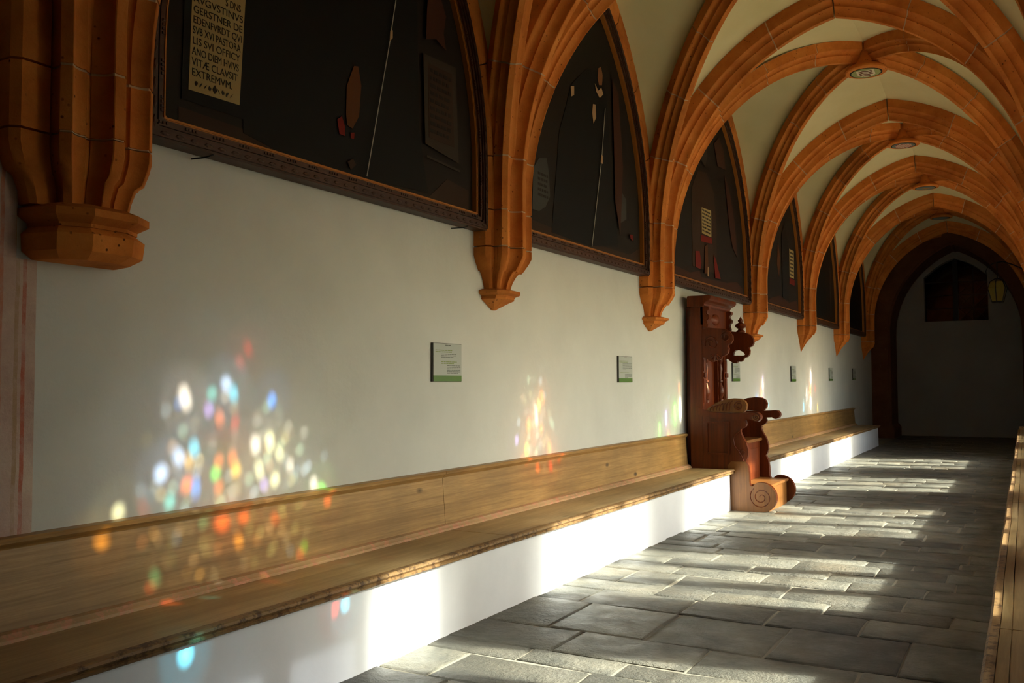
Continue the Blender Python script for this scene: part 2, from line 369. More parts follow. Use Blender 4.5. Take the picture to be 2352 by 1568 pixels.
# ------------------------------------------------------------------ windows of the sunny side (set in the right wall)
W0=[ (3.943,3.951,0.026,0.058,-12,(1,.93,.86)),(3.907,3.925,0.015,0.03,0,(.2,.55,1)),(4.201,4.017,0.024,0.032,-5,(.72,.82,1)),(4.251,3.966,0.02,0.052,-8,(.35,.85,1)),
(4.109,3.968,0.016,0.03,0,(.3,.75,.7)),(4.091,3.889,0.014,0.03,-8,(.75,.62,1)),(4.522,3.928,0.02,0.036,0,(.2,.55,1)),(3.911,3.672,0.026,0.038,-15,(.72,.82,1)),
(3.81,3.603,0.03,0.036,0,(.72,.82,1)),(4.002,3.707,0.018,0.04,-8,(.35,.85,1)),(3.971,3.643,0.014,0.036,-15,(1,.75,.25)),(3.96,3.536,0.024,0.034,8,(1,.42,.1)),
(4.015,3.518,0.014,0.05,0,(.2,.55,1)),(3.862,3.465,0.02,0.034,0,(.3,.75,.7)),(3.781,3.582,0.012,0.02,0,(.2,.55,1)),(4.137,3.575,0.02,0.028,0,(.4,.95,.3)),
(4.158,3.633,0.016,0.026,0,(1,.42,.1)),(4.247,3.644,0.016,0.03,0,(1,.42,.1)),(4.271,3.581,0.022,0.034,0,(1,.75,.25)),(4.158,3.504,0.015,0.025,0,(1,.42,.1)),
(4.405,3.7,0.022,0.046,-8,(1,.93,.86)),(4.509,3.712,0.022,0.046,-6,(1,.97,.72)),(4.484,3.673,0.012,0.03,-6,(1,.42,.1)),(4.581,3.643,0.018,0.034,-16,(1,.97,.72)),
(4.435,3.567,0.016,0.05,-14,(1,.97,.72)),(4.47,3.487,0.02,0.034,-10,(.75,.62,1)),(4.55,3.507,0.022,0.032,0,(1,.97,.72)),(4.665,3.571,0.012,0.034,0,(1,.93,.86)),
(4.655,3.615,0.01,0.03,0,(.2,.55,1)),(4.855,3.454,0.02,0.036,-8,(1,.93,.86)),(4.914,3.419,0.03,0.026,0,(.4,.95,.3)),(4.347,4.197,0.008,0.05,-22,(1,.18,.12)),
(4.293,4.128,0.007,0.04,-22,(1,.18,.12)),(4.262,3.818,0.007,0.04,12,(1,.18,.12)),(4.161,3.844,0.012,0.04,-10,(1,.42,.1)),(3.584,3.453,0.022,0.03,0,(1,.97,.72)),
(3.554,3.428,0.018,0.03,0,(.4,.95,.3)),(3.716,3.456,0.007,0.05,-28,(1,.18,.12)),(4.026,3.33,0.018,0.026,0,(.3,.75,.7)),(4.142,3.309,0.045,0.04,0,(1,.42,.1)),
(4.286,3.323,0.03,0.03,0,(1,.42,.1)),(4.316,3.297,0.016,0.024,0,(.75,.62,1)),(4.243,3.203,0.018,0.04,-6,(1,.75,.25)),(4.503,3.284,0.02,0.03,-20,(1,.42,.1)),
(4.465,3.244,0.01,0.03,-12,(1,.93,.86)),(4.925,3.336,0.018,0.034,6,(1,.42,.1)),(3.469,3.323,0.03,0.03,-6,(1,.75,.25)),(3.479,3.364,0.02,0.02,0,(.4,.95,.3)),
(3.863,3.275,0.01,0.03,0,(.2,.55,1)),(4.712,3.1,0.016,0.024,0,(.4,.95,.3)),(4.678,3.063,0.014,0.02,0,(1,.42,.1)),(4.603,3.094,0.012,0.02,0,(.2,.55,1)),
(3.731,3.115,0.02,0.034,-6,(.3,.75,.7)),(3.704,3.076,0.024,0.02,0,(1,.42,.1)),(3.747,2.959,0.03,0.012,0,(1,.42,.1)),(3.902,2.921,0.022,0.01,0,(.35,.85,1)),
(3.536,2.784,0.03,0.01,0,(1,.42,.1)),(4.293,2.921,0.03,0.008,0,(1,.18,.12)),(4.25,2.858,0.02,0.008,0,(1,.75,.25)),(4.834,2.924,0.02,0.008,0,(1,.42,.1)),
(4.814,2.885,0.02,0.006,0,(.35,.85,1)),(4.718,2.936,0.02,0.006,0,(1,.42,.1)),(3.506,2.725,0.03,0.012,0,(.4,.95,.3)),(3.869,2.68,0.03,0.02,0,(.4,.95,.3)),
(4.466,2.719,0.03,0.014,0,(.4,.95,.3)),(4.281,2.746,0.02,0.006,0,(1,.18,.12)),(5.053,2.841,0.025,0.006,0,(1,.18,.12)),(3.378,2.615,0.03,0.04,0,(.35,.85,1)),
(3.335,2.609,0.012,0.05,10,(1,.18,.12)),(3.851,2.599,0.03,0.036,0,(.35,.85,1)),(3.805,2.619,0.01,0.03,0,(1,.18,.12)),(4.36,2.608,0.022,0.03,0,(.35,.85,1)),
(4.445,2.558,0.02,0.03,0,(1,.97,.72)),(4.285,2.602,0.01,0.04,8,(1,.18,.12)),(4.803,2.591,0.02,0.03,0,(.35,.85,1)),(4.915,2.562,0.014,0.03,0,(1,.97,.72)) ]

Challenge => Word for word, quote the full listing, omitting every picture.

Answer in full =>
Continue the Blender Python script for this scene: part 2, from line 369. More parts follow. Use Blender 4.5. Take the picture to be 2352 by 1568 pixels.
# ------------------------------------------------------------------ windows of the sunny side (set in the right wall)
W0=[ (3.943,3.951,0.026,0.058,-12,(1,.93,.86)),(3.907,3.925,0.015,0.03,0,(.2,.55,1)),(4.201,4.017,0.024,0.032,-5,(.72,.82,1)),(4.251,3.966,0.02,0.052,-8,(.35,.85,1)),
(4.109,3.968,0.016,0.03,0,(.3,.75,.7)),(4.091,3.889,0.014,0.03,-8,(.75,.62,1)),(4.522,3.928,0.02,0.036,0,(.2,.55,1)),(3.911,3.672,0.026,0.038,-15,(.72,.82,1)),
(3.81,3.603,0.03,0.036,0,(.72,.82,1)),(4.002,3.707,0.018,0.04,-8,(.35,.85,1)),(3.971,3.643,0.014,0.036,-15,(1,.75,.25)),(3.96,3.536,0.024,0.034,8,(1,.42,.1)),
(4.015,3.518,0.014,0.05,0,(.2,.55,1)),(3.862,3.465,0.02,0.034,0,(.3,.75,.7)),(3.781,3.582,0.012,0.02,0,(.2,.55,1)),(4.137,3.575,0.02,0.028,0,(.4,.95,.3)),
(4.158,3.633,0.016,0.026,0,(1,.42,.1)),(4.247,3.644,0.016,0.03,0,(1,.42,.1)),(4.271,3.581,0.022,0.034,0,(1,.75,.25)),(4.158,3.504,0.015,0.025,0,(1,.42,.1)),
(4.405,3.7,0.022,0.046,-8,(1,.93,.86)),(4.509,3.712,0.022,0.046,-6,(1,.97,.72)),(4.484,3.673,0.012,0.03,-6,(1,.42,.1)),(4.581,3.643,0.018,0.034,-16,(1,.97,.72)),
(4.435,3.567,0.016,0.05,-14,(1,.97,.72)),(4.47,3.487,0.02,0.034,-10,(.75,.62,1)),(4.55,3.507,0.022,0.032,0,(1,.97,.72)),(4.665,3.571,0.012,0.034,0,(1,.93,.86)),
(4.655,3.615,0.01,0.03,0,(.2,.55,1)),(4.855,3.454,0.02,0.036,-8,(1,.93,.86)),(4.914,3.419,0.03,0.026,0,(.4,.95,.3)),(4.347,4.197,0.008,0.05,-22,(1,.18,.12)),
(4.293,4.128,0.007,0.04,-22,(1,.18,.12)),(4.262,3.818,0.007,0.04,12,(1,.18,.12)),(4.161,3.844,0.012,0.04,-10,(1,.42,.1)),(3.584,3.453,0.022,0.03,0,(1,.97,.72)),
(3.554,3.428,0.018,0.03,0,(.4,.95,.3)),(3.716,3.456,0.007,0.05,-28,(1,.18,.12)),(4.026,3.33,0.018,0.026,0,(.3,.75,.7)),(4.142,3.309,0.045,0.04,0,(1,.42,.1)),
(4.286,3.323,0.03,0.03,0,(1,.42,.1)),(4.316,3.297,0.016,0.024,0,(.75,.62,1)),(4.243,3.203,0.018,0.04,-6,(1,.75,.25)),(4.503,3.284,0.02,0.03,-20,(1,.42,.1)),
(4.465,3.244,0.01,0.03,-12,(1,.93,.86)),(4.925,3.336,0.018,0.034,6,(1,.42,.1)),(3.469,3.323,0.03,0.03,-6,(1,.75,.25)),(3.479,3.364,0.02,0.02,0,(.4,.95,.3)),
(3.863,3.275,0.01,0.03,0,(.2,.55,1)),(4.712,3.1,0.016,0.024,0,(.4,.95,.3)),(4.678,3.063,0.014,0.02,0,(1,.42,.1)),(4.603,3.094,0.012,0.02,0,(.2,.55,1)),
(3.731,3.115,0.02,0.034,-6,(.3,.75,.7)),(3.704,3.076,0.024,0.02,0,(1,.42,.1)),(3.747,2.959,0.03,0.012,0,(1,.42,.1)),(3.902,2.921,0.022,0.01,0,(.35,.85,1)),
(3.536,2.784,0.03,0.01,0,(1,.42,.1)),(4.293,2.921,0.03,0.008,0,(1,.18,.12)),(4.25,2.858,0.02,0.008,0,(1,.75,.25)),(4.834,2.924,0.02,0.008,0,(1,.42,.1)),
(4.814,2.885,0.02,0.006,0,(.35,.85,1)),(4.718,2.936,0.02,0.006,0,(1,.42,.1)),(3.506,2.725,0.03,0.012,0,(.4,.95,.3)),(3.869,2.68,0.03,0.02,0,(.4,.95,.3)),
(4.466,2.719,0.03,0.014,0,(.4,.95,.3)),(4.281,2.746,0.02,0.006,0,(1,.18,.12)),(5.053,2.841,0.025,0.006,0,(1,.18,.12)),(3.378,2.615,0.03,0.04,0,(.35,.85,1)),
(3.335,2.609,0.012,0.05,10,(1,.18,.12)),(3.851,2.599,0.03,0.036,0,(.35,.85,1)),(3.805,2.619,0.01,0.03,0,(1,.18,.12)),(4.36,2.608,0.022,0.03,0,(.35,.85,1)),
(4.445,2.558,0.02,0.03,0,(1,.97,.72)),(4.285,2.602,0.01,0.04,8,(1,.18,.12)),(4.803,2.591,0.02,0.03,0,(.35,.85,1)),(4.915,2.562,0.014,0.03,0,(1,.97,.72)) ]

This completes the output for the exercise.